The request
Reproduce the complete listing without any deviation.
*** Data provided
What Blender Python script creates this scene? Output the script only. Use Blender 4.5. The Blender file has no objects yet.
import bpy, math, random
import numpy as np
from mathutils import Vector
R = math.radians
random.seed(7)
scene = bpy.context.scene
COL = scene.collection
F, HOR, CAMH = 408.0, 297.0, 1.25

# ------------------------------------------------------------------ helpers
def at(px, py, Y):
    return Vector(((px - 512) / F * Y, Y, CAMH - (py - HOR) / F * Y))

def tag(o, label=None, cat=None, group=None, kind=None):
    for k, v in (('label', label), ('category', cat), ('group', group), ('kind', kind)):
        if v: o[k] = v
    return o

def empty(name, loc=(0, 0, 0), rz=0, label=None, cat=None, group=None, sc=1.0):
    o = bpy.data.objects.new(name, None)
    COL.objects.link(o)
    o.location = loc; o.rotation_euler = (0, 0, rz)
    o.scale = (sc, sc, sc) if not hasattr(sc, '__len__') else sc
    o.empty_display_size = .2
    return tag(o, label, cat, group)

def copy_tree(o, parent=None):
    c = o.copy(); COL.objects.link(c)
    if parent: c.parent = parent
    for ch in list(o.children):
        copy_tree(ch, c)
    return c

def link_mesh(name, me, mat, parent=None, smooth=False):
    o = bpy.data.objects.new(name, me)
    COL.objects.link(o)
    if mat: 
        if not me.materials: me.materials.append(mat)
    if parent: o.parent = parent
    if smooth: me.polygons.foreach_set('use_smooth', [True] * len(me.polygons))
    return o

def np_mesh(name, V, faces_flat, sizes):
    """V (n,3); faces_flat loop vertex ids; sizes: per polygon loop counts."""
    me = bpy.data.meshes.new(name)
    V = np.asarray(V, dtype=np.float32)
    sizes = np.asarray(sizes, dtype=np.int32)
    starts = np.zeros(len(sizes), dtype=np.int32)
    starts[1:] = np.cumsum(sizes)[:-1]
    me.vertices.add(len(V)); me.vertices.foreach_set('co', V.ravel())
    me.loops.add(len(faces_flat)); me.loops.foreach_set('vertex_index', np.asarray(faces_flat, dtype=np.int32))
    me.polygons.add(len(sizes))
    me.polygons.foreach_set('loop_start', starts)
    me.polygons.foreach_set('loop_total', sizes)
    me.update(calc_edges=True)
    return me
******
Response to the task
What Blender Python script creates this scene? Output the script only. Use Blender 4.5. The Blender file has no objects yet.
import bpy, math, random
import numpy as np
from mathutils import Vector
R = math.radians
random.seed(7)
scene = bpy.context.scene
COL = scene.collection
F, HOR, CAMH = 408.0, 297.0, 1.25

# ------------------------------------------------------------------ helpers
def at(px, py, Y):
    return Vector(((px - 512) / F * Y, Y, CAMH - (py - HOR) / F * Y))

def tag(o, label=None, cat=None, group=None, kind=None):
    for k, v in (('label', label), ('category', cat), ('group', group), ('kind', kind)):
        if v: o[k] = v
    return o

def empty(name, loc=(0, 0, 0), rz=0, label=None, cat=None, group=None, sc=1.0):
    o = bpy.data.objects.new(name, None)
    COL.objects.link(o)
    o.location = loc; o.rotation_euler = (0, 0, rz)
    o.scale = (sc, sc, sc) if not hasattr(sc, '__len__') else sc
    o.empty_display_size = .2
    return tag(o, label, cat, group)

def copy_tree(o, parent=None):
    c = o.copy(); COL.objects.link(c)
    if parent: c.parent = parent
    for ch in list(o.children):
        copy_tree(ch, c)
    return c

def link_mesh(name, me, mat, parent=None, smooth=False):
    o = bpy.data.objects.new(name, me)
    COL.objects.link(o)
    if mat: 
        if not me.materials: me.materials.append(mat)
    if parent: o.parent = parent
    if smooth: me.polygons.foreach_set('use_smooth', [True] * len(me.polygons))
    return o

def np_mesh(name, V, faces_flat, sizes):
    """V (n,3); faces_flat loop vertex ids; sizes: per polygon loop counts."""
    me = bpy.data.meshes.new(name)
    V = np.asarray(V, dtype=np.float32)
    sizes = np.asarray(sizes, dtype=np.int32)
    starts = np.zeros(len(sizes), dtype=np.int32)
    starts[1:] = np.cumsum(sizes)[:-1]
    me.vertices.add(len(V)); me.vertices.foreach_set('co', V.ravel())
    me.loops.add(len(faces_flat)); me.loops.foreach_set('vertex_index', np.asarray(faces_flat, dtype=np.int32))
    me.polygons.add(len(sizes))
    me.polygons.foreach_set('loop_start', starts)
    me.polygons.foreach_set('loop_total', sizes)
    me.update(calc_edges=True)
    return me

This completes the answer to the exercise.